-- Begin Provided entries --

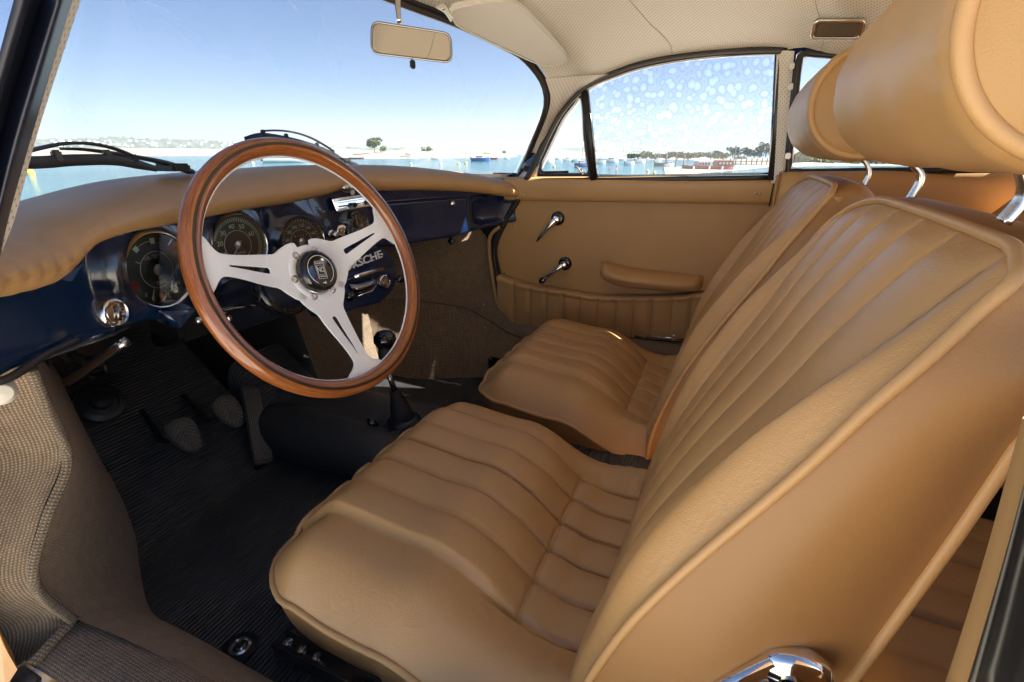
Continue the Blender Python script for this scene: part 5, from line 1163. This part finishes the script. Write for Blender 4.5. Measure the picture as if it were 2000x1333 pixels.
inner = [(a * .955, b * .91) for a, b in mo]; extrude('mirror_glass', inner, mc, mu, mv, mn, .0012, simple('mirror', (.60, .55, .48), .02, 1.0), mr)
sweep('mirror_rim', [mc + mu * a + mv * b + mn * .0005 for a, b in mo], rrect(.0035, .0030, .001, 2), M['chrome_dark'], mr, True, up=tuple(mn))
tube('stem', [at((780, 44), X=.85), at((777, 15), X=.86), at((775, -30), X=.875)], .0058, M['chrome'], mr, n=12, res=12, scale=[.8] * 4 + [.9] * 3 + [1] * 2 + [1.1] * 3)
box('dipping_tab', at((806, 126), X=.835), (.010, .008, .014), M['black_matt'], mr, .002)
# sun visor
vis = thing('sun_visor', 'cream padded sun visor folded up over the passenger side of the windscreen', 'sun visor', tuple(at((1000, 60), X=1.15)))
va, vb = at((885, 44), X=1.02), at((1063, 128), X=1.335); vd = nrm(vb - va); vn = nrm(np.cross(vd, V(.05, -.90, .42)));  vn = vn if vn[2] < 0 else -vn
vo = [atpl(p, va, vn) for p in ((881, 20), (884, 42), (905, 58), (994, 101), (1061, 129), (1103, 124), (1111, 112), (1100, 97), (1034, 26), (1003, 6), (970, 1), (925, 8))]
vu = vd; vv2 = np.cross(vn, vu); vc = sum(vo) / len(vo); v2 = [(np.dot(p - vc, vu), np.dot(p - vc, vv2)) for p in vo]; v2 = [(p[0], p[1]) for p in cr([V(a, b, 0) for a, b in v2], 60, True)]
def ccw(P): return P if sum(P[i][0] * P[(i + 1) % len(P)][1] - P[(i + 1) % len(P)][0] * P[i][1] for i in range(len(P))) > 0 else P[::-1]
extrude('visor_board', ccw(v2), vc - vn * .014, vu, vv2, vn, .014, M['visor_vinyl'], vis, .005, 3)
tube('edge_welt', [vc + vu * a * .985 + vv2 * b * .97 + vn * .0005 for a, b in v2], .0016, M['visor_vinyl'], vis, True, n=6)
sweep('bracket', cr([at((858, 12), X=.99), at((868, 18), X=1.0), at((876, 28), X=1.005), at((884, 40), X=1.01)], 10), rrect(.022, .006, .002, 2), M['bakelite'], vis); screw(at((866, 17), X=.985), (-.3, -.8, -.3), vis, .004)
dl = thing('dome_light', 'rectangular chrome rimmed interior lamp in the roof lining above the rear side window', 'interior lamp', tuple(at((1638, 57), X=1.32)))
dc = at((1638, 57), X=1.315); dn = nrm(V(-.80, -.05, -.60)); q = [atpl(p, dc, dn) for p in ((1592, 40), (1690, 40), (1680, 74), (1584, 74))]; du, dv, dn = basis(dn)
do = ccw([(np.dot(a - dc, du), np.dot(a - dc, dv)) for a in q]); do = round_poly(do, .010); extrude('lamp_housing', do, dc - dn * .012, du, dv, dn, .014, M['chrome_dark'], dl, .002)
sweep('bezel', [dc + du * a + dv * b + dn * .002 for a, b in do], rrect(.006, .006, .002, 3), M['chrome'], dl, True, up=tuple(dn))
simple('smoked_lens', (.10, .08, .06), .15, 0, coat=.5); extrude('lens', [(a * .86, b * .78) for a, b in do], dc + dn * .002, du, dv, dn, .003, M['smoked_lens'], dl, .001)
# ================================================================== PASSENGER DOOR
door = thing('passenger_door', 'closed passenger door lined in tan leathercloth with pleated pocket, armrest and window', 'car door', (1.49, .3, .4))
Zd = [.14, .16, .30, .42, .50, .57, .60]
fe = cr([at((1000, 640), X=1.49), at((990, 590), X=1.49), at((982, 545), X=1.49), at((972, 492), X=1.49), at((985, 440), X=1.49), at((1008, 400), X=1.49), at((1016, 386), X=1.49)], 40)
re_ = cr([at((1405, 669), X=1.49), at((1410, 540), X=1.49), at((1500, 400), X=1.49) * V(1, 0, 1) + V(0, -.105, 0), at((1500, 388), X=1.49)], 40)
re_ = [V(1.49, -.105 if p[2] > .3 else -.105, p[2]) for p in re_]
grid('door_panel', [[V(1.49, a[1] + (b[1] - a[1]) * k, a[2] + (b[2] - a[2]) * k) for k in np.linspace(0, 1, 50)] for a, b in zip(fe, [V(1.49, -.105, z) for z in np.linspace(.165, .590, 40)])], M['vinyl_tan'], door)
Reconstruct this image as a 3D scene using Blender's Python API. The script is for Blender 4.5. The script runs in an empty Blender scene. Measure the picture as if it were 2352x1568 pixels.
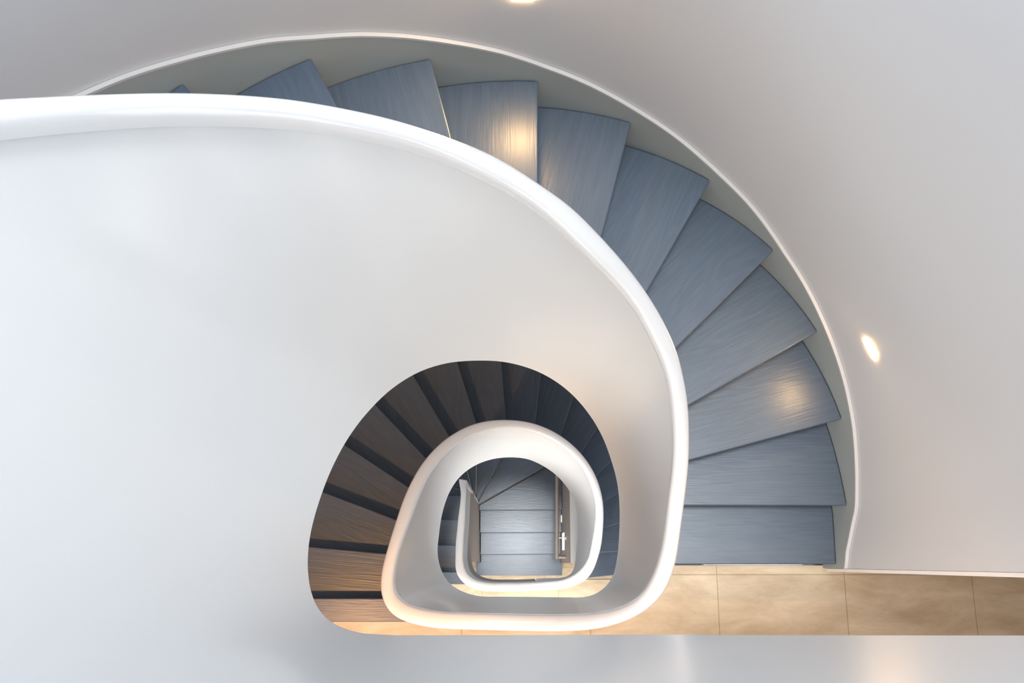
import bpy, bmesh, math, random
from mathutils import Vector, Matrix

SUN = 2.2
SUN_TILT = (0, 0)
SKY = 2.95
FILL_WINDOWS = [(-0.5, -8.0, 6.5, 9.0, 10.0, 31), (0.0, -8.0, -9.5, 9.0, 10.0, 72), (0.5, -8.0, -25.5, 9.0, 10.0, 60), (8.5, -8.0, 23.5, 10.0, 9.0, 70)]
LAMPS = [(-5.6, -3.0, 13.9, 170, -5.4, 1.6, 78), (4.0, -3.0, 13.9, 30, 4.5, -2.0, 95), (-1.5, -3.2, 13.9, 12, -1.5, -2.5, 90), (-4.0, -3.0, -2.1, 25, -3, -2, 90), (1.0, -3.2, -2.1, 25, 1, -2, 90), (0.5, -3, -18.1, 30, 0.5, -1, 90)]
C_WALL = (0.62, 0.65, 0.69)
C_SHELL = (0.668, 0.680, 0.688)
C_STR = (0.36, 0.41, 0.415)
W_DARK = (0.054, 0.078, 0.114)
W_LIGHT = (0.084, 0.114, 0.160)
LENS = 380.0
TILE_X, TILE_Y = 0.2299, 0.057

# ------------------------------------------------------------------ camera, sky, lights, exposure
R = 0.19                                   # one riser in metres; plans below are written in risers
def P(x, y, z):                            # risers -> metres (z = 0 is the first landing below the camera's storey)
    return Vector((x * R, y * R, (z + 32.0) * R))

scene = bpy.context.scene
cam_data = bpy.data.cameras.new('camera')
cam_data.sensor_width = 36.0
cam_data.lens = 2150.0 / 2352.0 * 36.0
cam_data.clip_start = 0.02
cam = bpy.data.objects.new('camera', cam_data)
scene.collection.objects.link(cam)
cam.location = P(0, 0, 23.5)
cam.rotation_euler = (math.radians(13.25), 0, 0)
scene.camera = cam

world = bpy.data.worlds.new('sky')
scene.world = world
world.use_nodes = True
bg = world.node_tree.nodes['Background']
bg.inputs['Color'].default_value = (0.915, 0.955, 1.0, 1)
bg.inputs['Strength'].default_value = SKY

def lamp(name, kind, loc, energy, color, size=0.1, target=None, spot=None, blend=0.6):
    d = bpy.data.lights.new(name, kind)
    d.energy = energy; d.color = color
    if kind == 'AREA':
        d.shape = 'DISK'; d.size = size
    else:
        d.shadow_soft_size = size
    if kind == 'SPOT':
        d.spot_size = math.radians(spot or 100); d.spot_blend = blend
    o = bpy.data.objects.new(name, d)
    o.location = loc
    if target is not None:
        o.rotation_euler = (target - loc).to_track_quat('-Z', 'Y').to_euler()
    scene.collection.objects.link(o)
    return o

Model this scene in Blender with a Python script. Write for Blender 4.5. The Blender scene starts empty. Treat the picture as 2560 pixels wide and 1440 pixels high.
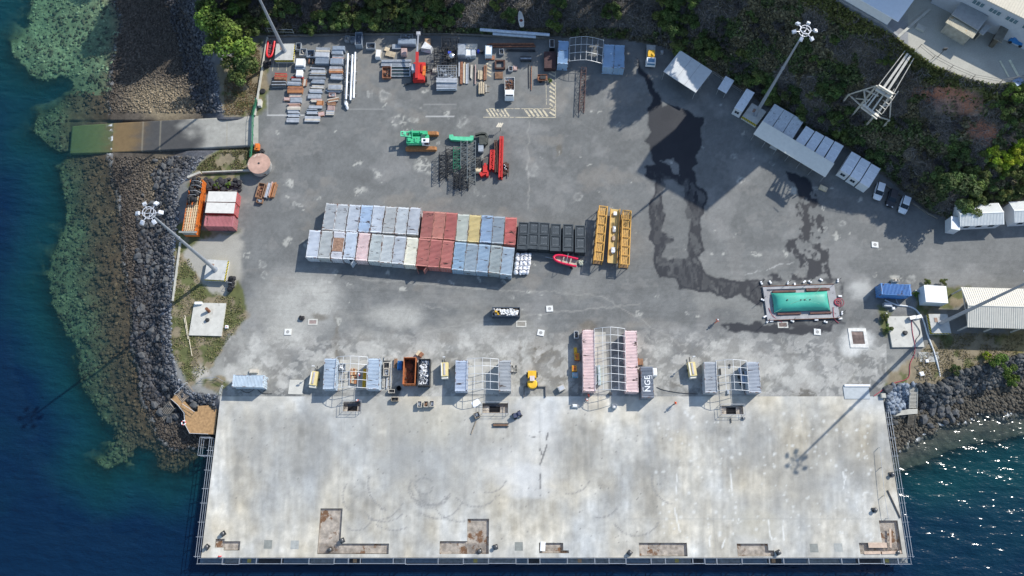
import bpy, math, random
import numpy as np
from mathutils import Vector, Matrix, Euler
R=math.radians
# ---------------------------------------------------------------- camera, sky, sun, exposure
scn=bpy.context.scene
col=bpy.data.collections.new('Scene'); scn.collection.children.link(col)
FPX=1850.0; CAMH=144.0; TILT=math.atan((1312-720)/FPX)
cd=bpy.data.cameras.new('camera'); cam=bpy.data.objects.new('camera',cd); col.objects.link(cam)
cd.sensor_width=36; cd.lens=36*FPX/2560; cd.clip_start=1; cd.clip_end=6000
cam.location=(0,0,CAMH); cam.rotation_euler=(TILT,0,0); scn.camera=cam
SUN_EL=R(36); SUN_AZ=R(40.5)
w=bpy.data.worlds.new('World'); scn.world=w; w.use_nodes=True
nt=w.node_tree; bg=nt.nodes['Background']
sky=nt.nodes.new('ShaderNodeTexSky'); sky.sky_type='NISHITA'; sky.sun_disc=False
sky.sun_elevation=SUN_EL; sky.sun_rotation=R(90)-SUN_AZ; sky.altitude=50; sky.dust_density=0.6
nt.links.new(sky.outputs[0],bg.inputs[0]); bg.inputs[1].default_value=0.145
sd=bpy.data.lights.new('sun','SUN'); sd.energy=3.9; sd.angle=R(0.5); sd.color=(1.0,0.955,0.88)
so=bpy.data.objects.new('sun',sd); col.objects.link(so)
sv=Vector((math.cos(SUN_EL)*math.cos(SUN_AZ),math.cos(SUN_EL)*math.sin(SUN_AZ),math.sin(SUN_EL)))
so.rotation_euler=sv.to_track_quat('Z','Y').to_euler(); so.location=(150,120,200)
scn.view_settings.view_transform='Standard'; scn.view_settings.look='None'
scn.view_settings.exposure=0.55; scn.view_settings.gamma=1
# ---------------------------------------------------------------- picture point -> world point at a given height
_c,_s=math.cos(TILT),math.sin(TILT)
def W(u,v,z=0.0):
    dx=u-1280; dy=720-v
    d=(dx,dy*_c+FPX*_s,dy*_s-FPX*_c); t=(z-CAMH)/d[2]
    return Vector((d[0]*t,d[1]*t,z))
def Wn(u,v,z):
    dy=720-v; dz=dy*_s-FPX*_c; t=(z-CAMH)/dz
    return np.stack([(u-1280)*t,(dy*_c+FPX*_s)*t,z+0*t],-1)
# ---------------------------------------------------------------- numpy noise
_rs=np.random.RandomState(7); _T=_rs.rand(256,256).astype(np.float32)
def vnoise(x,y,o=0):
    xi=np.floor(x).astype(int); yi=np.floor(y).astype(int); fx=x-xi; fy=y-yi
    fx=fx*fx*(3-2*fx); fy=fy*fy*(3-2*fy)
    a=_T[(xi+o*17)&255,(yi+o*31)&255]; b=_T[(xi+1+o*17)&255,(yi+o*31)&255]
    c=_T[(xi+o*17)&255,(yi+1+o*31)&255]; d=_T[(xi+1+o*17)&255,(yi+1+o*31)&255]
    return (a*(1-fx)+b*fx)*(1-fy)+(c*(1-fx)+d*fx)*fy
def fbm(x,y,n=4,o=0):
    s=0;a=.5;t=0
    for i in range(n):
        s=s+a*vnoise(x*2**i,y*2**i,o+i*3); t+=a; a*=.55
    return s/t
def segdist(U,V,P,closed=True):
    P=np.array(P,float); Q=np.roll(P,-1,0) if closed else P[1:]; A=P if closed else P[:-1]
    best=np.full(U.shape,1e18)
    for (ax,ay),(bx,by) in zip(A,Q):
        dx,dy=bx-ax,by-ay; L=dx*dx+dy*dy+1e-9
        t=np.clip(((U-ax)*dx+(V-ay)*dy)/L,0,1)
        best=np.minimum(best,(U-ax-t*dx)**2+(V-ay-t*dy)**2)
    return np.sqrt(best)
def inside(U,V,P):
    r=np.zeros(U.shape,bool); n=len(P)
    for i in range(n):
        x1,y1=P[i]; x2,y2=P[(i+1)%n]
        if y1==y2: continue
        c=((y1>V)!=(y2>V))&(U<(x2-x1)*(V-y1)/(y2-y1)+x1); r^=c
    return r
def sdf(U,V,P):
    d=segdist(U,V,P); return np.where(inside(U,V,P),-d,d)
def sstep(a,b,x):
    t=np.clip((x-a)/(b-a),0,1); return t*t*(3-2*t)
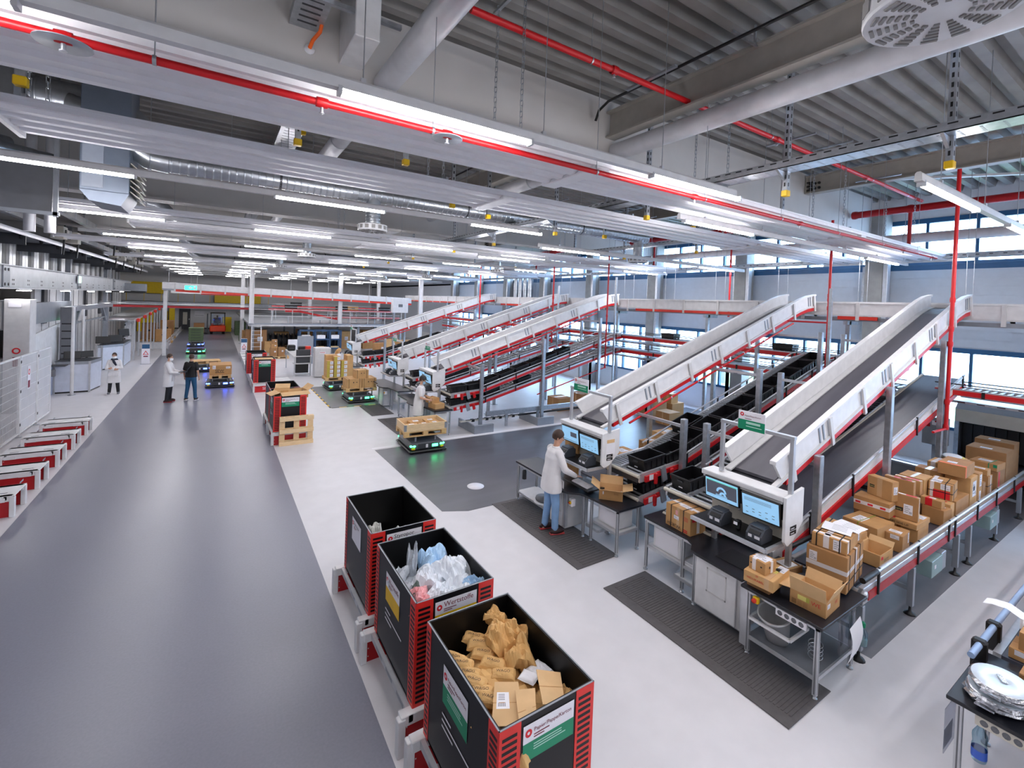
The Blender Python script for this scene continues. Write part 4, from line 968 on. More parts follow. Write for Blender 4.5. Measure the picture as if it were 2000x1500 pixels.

-- End Provided entries --

▶ **What this task involves**:
Write out the lines from the one containing "Reconstruct this image" down to the one containing "bg.inputs['Strength'].default_value = SKY", both included, exactly as they appear. Leave out any pictures.

▶ **Response to this task**:
Reconstruct this image as a 3D scene using Blender's Python API. The script is for Blender 4.5. The script runs in an empty Blender scene. Measure the picture as if it were 2352x1568 pixels.
import bpy, bmesh, math, random
from mathutils import Vector, Matrix

SUN = 2.2
SUN_TILT = (0, 0)
SKY = 2.95
FILL_WINDOWS = [(-0.5, -8.0, 6.5, 9.0, 10.0, 31), (0.0, -8.0, -9.5, 9.0, 10.0, 72), (0.5, -8.0, -25.5, 9.0, 10.0, 60), (8.5, -8.0, 23.5, 10.0, 9.0, 70)]
LAMPS = [(-5.6, -3.0, 13.9, 170, -5.4, 1.6, 78), (4.0, -3.0, 13.9, 30, 4.5, -2.0, 95), (-1.5, -3.2, 13.9, 12, -1.5, -2.5, 90), (-4.0, -3.0, -2.1, 25, -3, -2, 90), (1.0, -3.2, -2.1, 25, 1, -2, 90), (0.5, -3, -18.1, 30, 0.5, -1, 90)]
C_WALL = (0.62, 0.65, 0.69)
C_SHELL = (0.668, 0.680, 0.688)
C_STR = (0.36, 0.41, 0.415)
W_DARK = (0.054, 0.078, 0.114)
W_LIGHT = (0.084, 0.114, 0.160)
LENS = 380.0
TILE_X, TILE_Y = 0.2299, 0.057

# ------------------------------------------------------------------ camera, sky, lights, exposure
R = 0.19                                   # one riser in metres; plans below are written in risers
def P(x, y, z):                            # risers -> metres (z = 0 is the first landing below the camera's storey)
    return Vector((x * R, y * R, (z + 32.0) * R))

scene = bpy.context.scene
cam_data = bpy.data.cameras.new('camera')
cam_data.sensor_width = 36.0
cam_data.lens = 2150.0 / 2352.0 * 36.0
cam_data.clip_start = 0.02
cam = bpy.data.objects.new('camera', cam_data)
scene.collection.objects.link(cam)
cam.location = P(0, 0, 23.5)
cam.rotation_euler = (math.radians(13.25), 0, 0)
scene.camera = cam

world = bpy.data.worlds.new('sky')
scene.world = world
world.use_nodes = True
bg = world.node_tree.nodes['Background']
bg.inputs['Color'].default_value = (0.915, 0.955, 1.0, 1)
bg.inputs['Strength'].default_value = SKY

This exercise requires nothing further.